### What to produce
Spot every line with the word "scene" and return it.

### Raw data
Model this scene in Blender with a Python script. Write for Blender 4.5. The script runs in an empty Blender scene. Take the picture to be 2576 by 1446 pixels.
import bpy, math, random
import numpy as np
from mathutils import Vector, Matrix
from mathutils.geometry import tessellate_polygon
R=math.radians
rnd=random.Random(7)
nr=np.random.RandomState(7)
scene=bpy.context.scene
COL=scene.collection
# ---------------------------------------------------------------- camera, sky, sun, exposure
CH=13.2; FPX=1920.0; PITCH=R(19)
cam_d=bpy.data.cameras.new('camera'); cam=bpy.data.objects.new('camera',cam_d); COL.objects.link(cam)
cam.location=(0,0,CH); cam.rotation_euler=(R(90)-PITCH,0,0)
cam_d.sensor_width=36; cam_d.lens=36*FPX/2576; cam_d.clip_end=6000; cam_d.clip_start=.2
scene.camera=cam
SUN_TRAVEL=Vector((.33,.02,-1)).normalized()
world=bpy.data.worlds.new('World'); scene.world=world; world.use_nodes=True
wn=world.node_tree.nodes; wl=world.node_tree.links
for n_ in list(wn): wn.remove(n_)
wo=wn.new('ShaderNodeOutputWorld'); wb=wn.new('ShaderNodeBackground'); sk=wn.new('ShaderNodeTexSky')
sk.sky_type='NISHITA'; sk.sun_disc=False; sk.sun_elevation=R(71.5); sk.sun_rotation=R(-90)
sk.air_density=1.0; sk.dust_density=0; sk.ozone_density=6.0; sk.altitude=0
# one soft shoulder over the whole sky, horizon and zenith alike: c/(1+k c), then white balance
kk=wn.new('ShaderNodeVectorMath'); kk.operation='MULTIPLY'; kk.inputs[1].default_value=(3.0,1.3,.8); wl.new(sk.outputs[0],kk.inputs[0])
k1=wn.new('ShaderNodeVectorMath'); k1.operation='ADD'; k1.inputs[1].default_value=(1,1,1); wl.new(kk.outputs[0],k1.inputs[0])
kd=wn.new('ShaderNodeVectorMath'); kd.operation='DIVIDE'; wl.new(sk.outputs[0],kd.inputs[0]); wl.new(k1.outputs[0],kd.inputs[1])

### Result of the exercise
Model this scene in Blender with a Python script. Write for Blender 4.5. The script runs in an empty Blender scene. Take the picture to be 2576 by 1446 pixels.
scene=bpy.context.scene
COL=scene.collection
scene.camera=cam
world=bpy.data.worlds.new('World'); scene.world=world; world.use_nodes=True